In my mind, I don't list it among action movies because I am a Star Trek fan from way back (don't get me wrong, I have never gone to one of their conventions or dressed up like a Klingon or anything like that. Not saying I wouldn't, just saying I never have) and I feel that I need to watch any feature film based on that alternative Star Trek universe, no matter the genre.
The lame-stream media likes to call us "Trekkies," but I prefer the less derogatory "Trekkers," or perhaps even the politically correct "Trek-Captivated Americans."
Anyway, other than the Star Trek exception, I have sworn off action movies. And based on what I have heard from my movie-going friends, I have not missed much this summer.
It seems Hollywood has spent a billion dollars this summer just to insult the intelligence and bore the hell out of movie-goers worldwide.

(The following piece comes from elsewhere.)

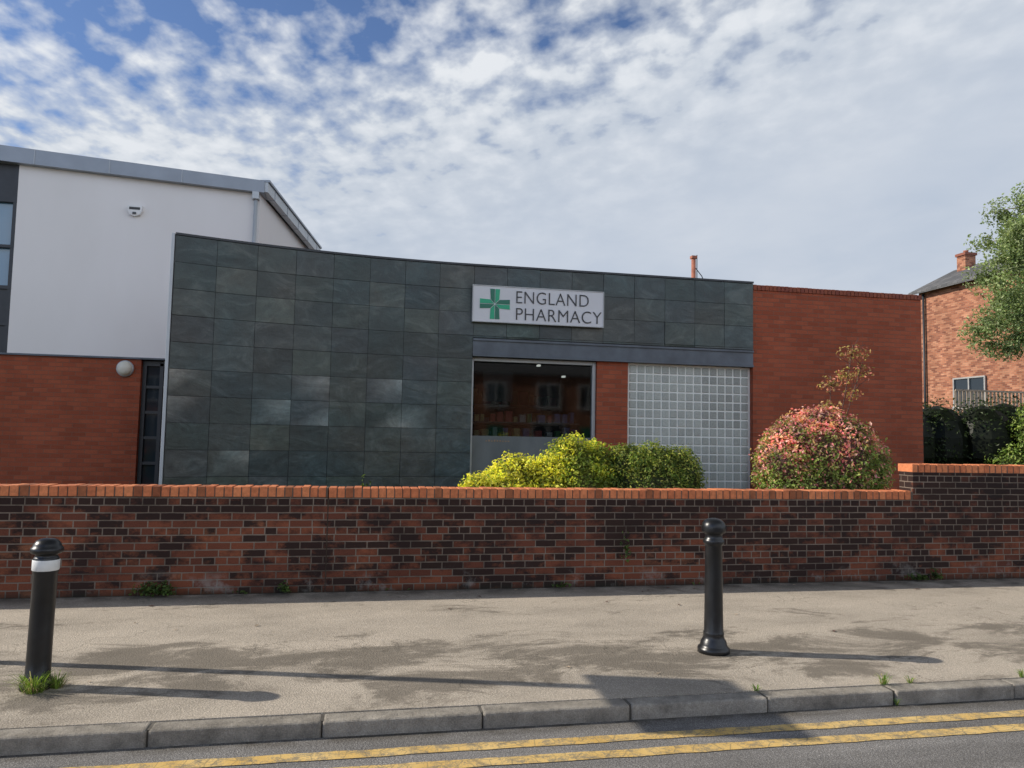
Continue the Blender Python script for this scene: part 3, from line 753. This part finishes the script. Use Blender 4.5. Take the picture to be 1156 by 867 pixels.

Should have known something was up way back in May, when they came out with "Fast & Furious 6." That's right, Hollywood felt it was necessary to make a SIXTH Fast & Furious movie, because how else are they going to set up the complex plot line of "Fast Seven," which is coming to theatres next year? (Not joking here, they actually are planning a seventh installment in this perpetual nightmare series of movies.)
Since May, we've been bombarded with multi-million dollar lame excuses for entertainment with titles like "Man of Steel," "World War Z," "White House Down," "Iron Man 3," "Lone Ranger," "Pacific Rim," "Red 2" and "The Wolverine," just to name a few. And by all accounts, audiences haven't been pleased with what is being presented to them.

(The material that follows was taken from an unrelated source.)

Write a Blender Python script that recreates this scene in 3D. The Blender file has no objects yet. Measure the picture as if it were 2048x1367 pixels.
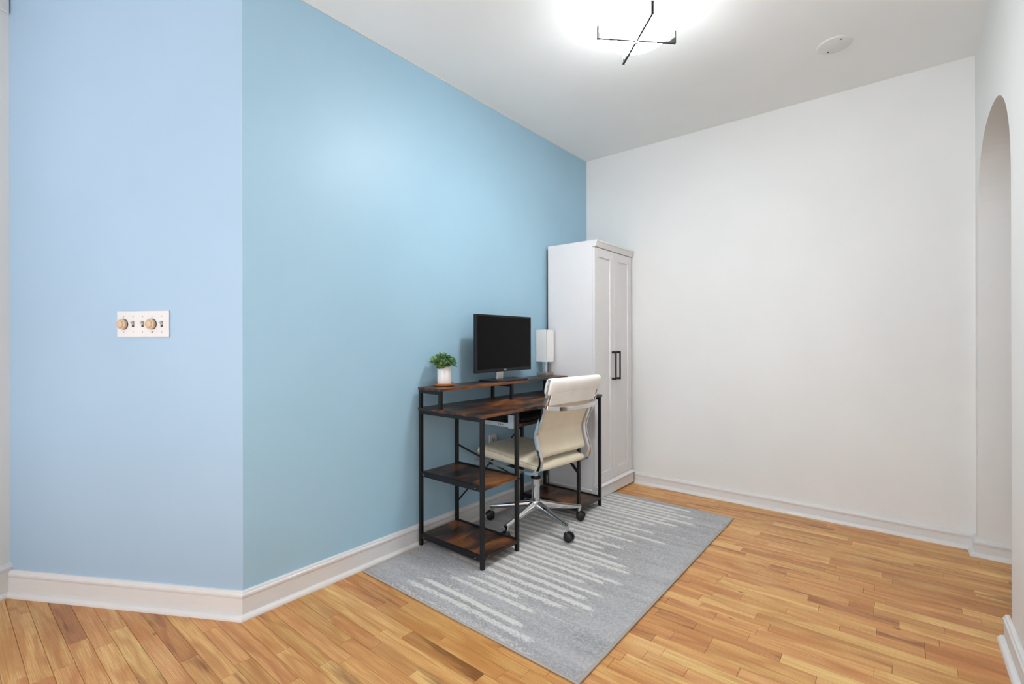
import bpy, math, random
from mathutils import Vector, Matrix
random.seed(7)
sc = bpy.context.scene
COL = sc.collection

# ------------------------------------------------------------------ camera
RF = 951.26
cam_data = bpy.data.cameras.new('camera')
cam = bpy.data.objects.new('camera', cam_data); COL.objects.link(cam)
cam_data.sensor_width = 36.0
cam_data.lens = 36.0 * RF / 2048.0
cam_data.shift_y = -1.45 / 2048.0
cam_data.clip_start = 0.02
cam.matrix_world = (Matrix.Translation((0, 0, 1.13)) @ Matrix.Rotation(math.radians(39.204), 4, 'Z')
                    @ Matrix.Rotation(math.pi / 2, 4, 'X') @ Matrix.Rotation(-0.0018, 4, 'Z'))
sc.camera = cam

# ------------------------------------------------------------------ world, lights, exposure
world = bpy.data.worlds.new('world'); sc.world = world
world.use_nodes = True
wb = world.node_tree.nodes['Background']
wb.inputs[0].default_value = (0.86, 0.92, 1.0, 1); wb.inputs[1].default_value = 0.6
LAMP_STRENGTH = 64.0

def area(name, loc, target, sx, sy, power, color):
    d = bpy.data.lights.new(name, 'AREA'); d.shape = 'RECTANGLE'
    d.size = sx; d.size_y = sy; d.energy = power; d.color = color
    o = bpy.data.objects.new(name, d); COL.objects.link(o)
    o.location = loc
    o.rotation_euler = (Vector(target) - Vector(loc)).to_track_quat('-Z', 'Y').to_euler()
    return o
area('window_light', (3.9, -1.0, 1.5), (-1.0, -0.2, 1.3), 2.6, 1.7, 10, (0.90, 0.87, 1.0))
area('window_light_front', (-1.2, -2.95, 1.5), (-1.6, 0, 1.35), 2.0, 1.6, 50, (0.92, 0.93, 1.0))
area('far_room_fill_light', (1.2, -1.2, 2.6), (1.2, -1.2, 0), 1.0, 1.0, 8, (0.92, 0.96, 1.0))  # unseen fill light, added to raise the ambient level
area('hall_fill_light', (1.9, 2.2, 2.62), (1.9, 2.2, 0), 0.6, 0.6, 5, (0.95, 0.97, 1.0))  # unseen fill added to brighten the arch jamb and right wall
area('ceiling_fill_light', (-0.6, -1.3, 0.35), (-0.6, -0.6, 3.0), 2.0, 1.6, 32, (0.86, 0.93, 1.0))  # added upward fill behind the camera, brightens the ceiling
sc.view_settings.view_transform = 'Standard'
sc.view_settings.look = 'None'
sc.view_settings.gamma = 1.0
sc.view_settings.use_curve_mapping = False
sc.view_settings.exposure = 0.70
sc.cycles.max_bounces = 10
sc.cycles.diffuse_bounces = 6
sc.cycles.use_denoising = True
sc.cycles.sample_clamp_indirect = 6.0

# ------------------------------------------------------------------ materials
def lin(c):
    return tuple(((v / 255) / 12.92 if v / 255 <= 0.04045 else ((v / 255 + 0.055) / 1.055) ** 2.4) for v in c) + (1.0,)

class NT:
    def __init__(s, name):
        s.m = bpy.data.materials.new(name); s.m.use_nodes = True
        s.t = s.m.node_tree; s.n = s.t.nodes; s.b = s.n['Principled BSDF']
    def node(s, typ, **k):
        n = s.n.new(typ)
        for a, v in k.items(): setattr(n, a, v)
        return n
    def link(s, a, b): s.t.links.new(a, b)
    def setin(s, node, key, v):
        if hasattr(v, 'links') or isinstance(v, bpy.types.NodeSocket): s.link(v, node.inputs[key])
        else: node.inputs[key].default_value = v
    def coord(s, kind='Object'):
        return s.node('ShaderNodeTexCoord').outputs[kind]
    def mapping(s, vec, scale=(1, 1, 1), loc=(0, 0, 0), rot=(0, 0, 0)):
        m = s.node('ShaderNodeMapping'); s.link(vec, m.inputs[0])
        m.inputs['Scale'].default_value = scale; m.inputs['Location'].default_value = loc; m.inputs['Rotation'].default_value = rot
        return m.outputs[0]
    def noise(s, vec, scale, detail=2, rough=0.5, dist=0.0):
        n = s.node('ShaderNodeTexNoise'); s.link(vec, n.inputs['Vector'])
        n.inputs['Scale'].default_value = scale; n.inputs['Detail'].default_value = detail
        n.inputs['Roughness'].default_value = rough; n.inputs['Distortion'].default_value = dist
        return n.outputs[0]
    def ramp(s, fac, stops, interp='LINEAR'):
        r = s.node('ShaderNodeValToRGB'); s.link(fac, r.inputs[0]); cr = r.color_ramp; cr.interpolation = interp
        while len(cr.elements) < len(stops): cr.elements.new(0.5)
        for e, (p, c) in zip(cr.elements, stops):
            e.position = p; e.color = c if len(c) == 4 else tuple(c) + (1,)
        return r.outputs[0]
    def mix(s, fac, a, b, mode='MIX'):
        m = s.node('ShaderNodeMix', data_type='RGBA', blend_type=mode)
        s.setin(m, 0, fac); s.setin(m, 6, a); s.setin(m, 7, b)
        return m.outputs[2]
    def math(s, op, a, b=0.0, clamp=False):
        m = s.node('ShaderNodeMath', operation=op, use_clamp=clamp)
        s.setin(m, 0, a); s.setin(m, 1, b)
        return m.outputs[0]
    def vmath(s, op, a, b):
        m = s.node('ShaderNodeVectorMath', operation=op); s.setin(m, 0, a); s.setin(m, 1, b)
        return m.outputs[0]
    def bump(s, h, strength=0.2, dist=0.001):
        b = s.node('ShaderNodeBump'); s.link(h, b.inputs['Height'])
        b.inputs['Strength'].default_value = strength; b.inputs['Distance'].default_value = dist
        s.link(b.outputs[0], s.b.inputs['Normal'])
    def done(s, color=None, rough=None, metal=None, spec=None):
        if color is not None: s.setin(s.b, 'Base Color', color)
        if rough is not None: s.setin(s.b, 'Roughness', rough)
        if metal is not None: s.b.inputs['Metallic'].default_value = metal
        if spec is not None: s.b.inputs['Specular IOR Level'].default_value = spec
        return s.m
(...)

Look, nobody expects action movies to be great works of art. Put together some semblance of a storyline around a relatable hero, a cool sociopathic antagonist, some wicked explosions, a couple gripping chase scenes, some righteous hand-to-hand fighting and some snappy one-liners and you've got yourself a blockbuster. Heck, throw in an attractive love interest and a big-hearted loyal sidekick and you've made the action movie of the year.
But Hollywood can't even do that right anymore. The storylines make no sense, and have plot holes that are so big you can fly a flaming CGI-created runaway train through them. (Which is usually what they do, because they are bereft of all other creative ideas and stricken with an imagination drought.)

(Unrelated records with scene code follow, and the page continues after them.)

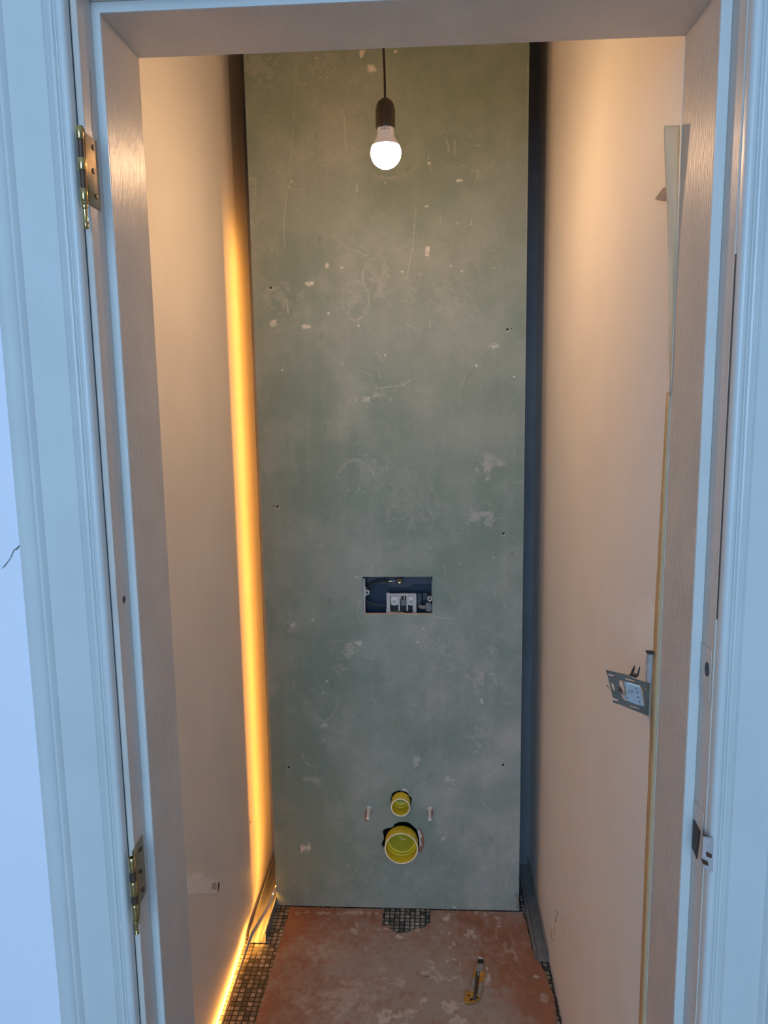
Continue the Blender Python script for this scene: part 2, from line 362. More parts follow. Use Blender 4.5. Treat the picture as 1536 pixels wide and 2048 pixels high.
# soft dusty smudges
for a in ((975, 930, 26, 28, .55), (968, 1035, 34, 18, .5), (895, 1290, 48, 28, .42), (960, 1360, 34, 30, .62), (965, 1475, 34, 34, .52), (905, 1560, 60, 40, .35), (985, 1300, 16, 20, .35),
          (700, 1300, 28, 14, .5), (676, 1335, 14, 14, .35), (590, 1255, 22, 14, .38), (711, 601, 26, 38, .33), (765, 565, 28, 38, .35), (549, 590, 40, 26, .3), (815, 570, 40, 40, .28), (900, 610, 60, 50, .28),
          (640, 135, 60, 40, .34), (520, 140, 36, 36, .32), (720, 150, 60, 30, .3), (820, 1000, 70, 60, .2), (840, 1260, 30, 14, .35), (760, 1420, 34, 30, .25), (745, 945, 40, 30, .22), (950, 480, 60, 60, .22), (760, 790, 30, 12, .4), (626, 1560, 24, 12, .3), (640, 1405, 28, 34, .12), (1000, 1620, 40, 60, .3), (940, 1740, 70, 50, .25), (740, 1760, 60, 40, .15)):
    B(*a[:4], min(.8, a[4]*1.3), layer='dust', rag=1.3, soft=.8)
P.ring(711, 601, 27, 40, .5); P.ring(752, 556, 28, 40, .4, a0=.6); P.ring(642, 1402, 32, 40, .5, .05, a1=.5); P.ring(640, 1500, 36, 36, .4, .05, a0=-3.14, a1=-1.7); P.ring(712, 965, 38, 46, .35, .07, a0=.2, a1=2.9)
P.ring(780, 300, 66, 58, .28, .08, a0=-2.9, a1=-.4); P.ring(900, 1285, 60, 32, .35, .08, a0=-2.9, a1=-.3); P.ring(960, 1345, 32, 26, .4, .1, a0=.3)
# boot tread flecks
for (cu, cv, nu, nv, du, dv, k) in ((752, 545, 5, 5, 6, 7, .35), (660, 1300, 6, 4, 7, 8, .35), (915, 1280, 7, 5, 6, 7, .3), (965, 1345, 5, 4, 7, 7, .25), (712, 590, 4, 4, 7, 8, .25)):
    for i in range(nu):
        for j in range(nv): B(cu+(i-nu/2)*du+random.uniform(-2, 2), cv+(j-nv/2)*dv+random.uniform(-2, 2), random.uniform(1.5, 3), random.uniform(1, 2), k*random.uniform(.4, 1), 'dust')
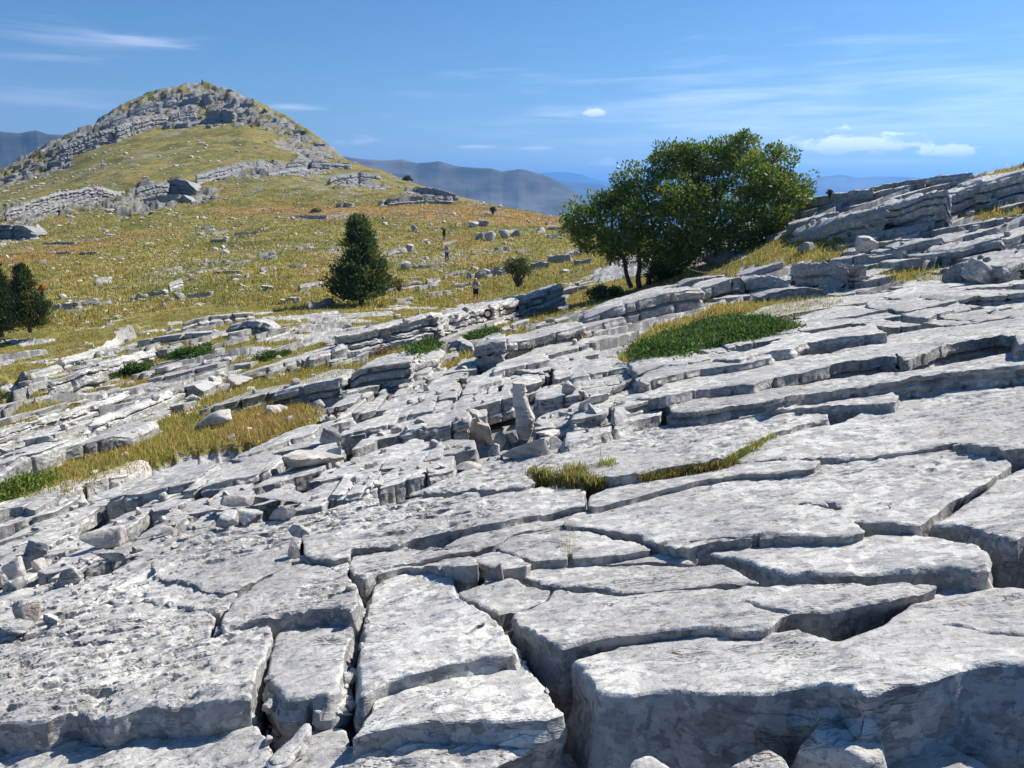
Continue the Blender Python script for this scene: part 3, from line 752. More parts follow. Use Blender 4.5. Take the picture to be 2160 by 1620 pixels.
slab('dark edged sheet at the right border of the pavement', [(2020, 938), (2060, 930), (2110, 920), (2160, 910), (2440, 880), (2440, 925), (2160, 946), (2116, 950), (2060, 945)], hf=.10, hb=.06, th=.3, rnd=.02, rill=.006)
slab('long tilted sheet with high dark front edge, lowest of the stepped sheets on the right',
 [(1400, 845), (1407, 852), (1500, 838), (1593, 824), (1680, 812), (1752, 806), (1850, 792), (1945, 778), (2050, 758), (2160, 737), (2440, 690), (2440, 740), (2160, 770), (2061, 784), (1928, 800), (1797, 818), (1700, 832), (1640, 846), (1560, 852), (1480, 866), (1420, 868)],
 hf=.14, hb=.04, th=.36, rill=.008, rs=1.3, rnd=.02, layers=4)
slab('thin sheet with a pale right end under the high dark front edge', [(1560, 872), (1640, 856), (1700, 848), (1790, 838), (1880, 832), (1896, 836), (1890, 846), (1800, 852), (1700, 862), (1620, 872), (1560, 882)], hf=.07, hb=.03, th=.2, rnd=.015, rill=.006)
slab('long sheet with thick shaded front face, second of the stepped sheets on the right',
 [(1340, 842), (1400, 812), (1500, 784), (1611, 758), (1680, 750), (1752, 745), (1830, 724), (1875, 708), (1980, 688), (2160, 662), (2440, 620), (2440, 690), (2160, 705), (2107, 707), (2060, 715), (1998, 727), (1907, 762), (1868, 752), (1787, 764), (1692, 784), (1625, 797), (1590, 808), (1530, 814), (1470, 823), (1400, 839)],
 hf=.16, hb=.0, th=.42, rill=.010, rs=1.4, rnd=.02, layers=3, cutpx=[(1600, 812, 1640, 790), (1905, 768, 1890, 748)], cutw=.03)
slab('block closing the right end of the thick shaded front face', [(2142, 706), (2160, 696), (2440, 650), (2440, 700), (2150, 726)], hf=.2, hb=.05, th=.4, rnd=.03)
slab('raised sheet with torn pale right end, topmost of the stepped sheets on the right',
 [(1500, 760), (1560, 745), (1618, 728), (1660, 708), (1710, 704), (1780, 692), (1845, 684), (1850, 694), (1872, 703), (1830, 706), (1780, 712), (1703, 722), (1667, 734), (1618, 740), (1560, 758)],
 hf=.14, hb=.02, th=.34, rill=.008, rs=1.3, rnd=.02, layers=3)
slab('dark stack of thin sheets left of the topmost raised sheet', [(1340, 800), (1400, 772), (1470, 752), (1560, 742), (1625, 744), (1628, 756), (1560, 768), (1480, 778), (1400, 795), (1345, 808)], hf=.15, hb=.05, th=.34, layers=3, rnd=.02)
print('slabs', round(time.time() - T0, 1))
# ---------------------------------------------------------------- ledges of bedded limestone, traced one by one
LG = 'bedded limestone ledges'
def lg(label, px, face, depth=1.6, **k): return ledge(label, px, face, depth, group=LG, **k)
# long bands under the meadow
lg('long layered grey ledge running up to the walking grey haired hiker', [(700, 713), (760, 700), (817, 690), (890, 671), (925, 668)], [50, 58, 56], 3.5, layers=6)
lg('layered ledge block with the painted trail mark, below the walking grey haired hiker', [(925, 667), (977, 656), (1030, 644), (1075, 632), (1110, 624)], [48, 52, 46], 3.5, layers=6)
lg('dark layered ledge left of the turf below the big broad tree', [(1108, 625), (1150, 612), (1183, 598)], [44, 52], 3.0, layers=5)
lg('flat low ledge in front of the painted ledge block', [(890, 735), (977, 702), (1063, 668)], [14, 16], 2, layers=2)
lg('long straight ledge with a clean shaded face below the big broad tree', [(1233, 673), (1294, 648), (1340, 634), (1400, 620), (1440, 612), (1481, 609)], [38, 44, 52], 2.6, layers=3)
lg('slanting narrow slab under the dark turf at the trunk of the big broad tree', [(1300, 645), (1340, 628), (1372, 615), (1436, 600)], [12, 16], 1.8, layers=2)
lg('slanting narrow slab right of the trunk of the big broad tree', [(1438, 600), (1470, 588), (1520, 582), (1540, 580)], [12, 16], 1.8, layers=2)
lg('bright topped ledge end right of the long straight ledge', [(1482, 608), (1520, 596), (1561, 586), (1577, 602)], [40, 30], 2.2, layers=3)
lg('sharp tilted block standing above the right end of the bright topped ledge', [(1562, 581), (1600, 569), (1630, 560), (1654, 552)], [16, 28], 1.2, layers=2)
lg('broken ledge of small blocks behind the turf strip, left of the rounded block heap', [(1578, 590), (1604, 582), (1640, 584), (1672, 598)], [38, 30], 1.6, layers=3)
lg('low ledge below the broken ledge of small blocks', [(1600, 626), (1650, 612), (1700, 606), (1742, 612)], [16, 20], 1.5, layers=3)
lg('rounded block heap at the right end of the turf strip, upper block', [(1697, 560), (1725, 554), (1757, 554), (1781, 562), (1800, 574), (1815, 590)], [52, 40], 1.6, layers=3)
lg('upright square block right of the rounded block heap', [(1796, 558), (1815, 556), (1842, 562)], [52, 52], 1.2, layers=4)
lg('low rounded block at the foot of the rounded block heap', [(1742, 598), (1764, 591), (1790, 598), (1806, 608)], [18, 14], .8, layers=2)
lg('flat block left of the low square block, on the shelf below the high cliff', [(1776, 547), (1810, 540), (1844, 537)], [20, 22], 1.2, layers=2)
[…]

No one can relate to the heroes. Today's Batman, or Dark Knight, is a pouty baby. Iron Man is a smug jerk. Even Superman is a dim-witted pretty boy. All other action heroes seem to fall into one of those three categories these days. None have any memorable one-liners, and even if they did, no one would care enough to listen to them.
The villains are even worse. Hard to figure out why the heck they're so darn evil when you usually can't even understand a word they're saying. There's nothing clever or intriguing about them, they're just bad, and that's that.
Chase scenes? Fight scenes? Forget about it, you can't tell what's going on. For some reason buildings are falling down and things are exploding loudly all over the place, but it's only because some computer whiz figured out a program to make it look like buildings are crashing down. Combat includes plenty of strange camera angles and sound and lighting effects with lots of close ups of faces, elbows, knees and backs. You can't tell who is punching who, who just kicked who, or how the good guy actually just beat those three bad guys up. Want to see a good fight? Don't go to an action movie, go to a hockey game.
Then there's those "alternative" action movies, films with geeky teenagers fighting to death on national TV, or films that include boring, brooding vampires who sparkle. I just don't have the time or inclination to put myself through that kind of misery.
Simply put, it's more fun to watch two friends play a video game than it is to watch one of today's Hollywood action blockbusters.
It's a darn shame, too. Some of the most memorable cinema moments ever filmed came from classic action movies like Die Hard, Lethal Weapon, The Terminator and Predator. (I'm talking about the originals here, not any of the lame but inevitable sequels.) Somehow, Hollywood forgot how to make movies like that.
So until they remember again, I'm just going to forget to give them my money.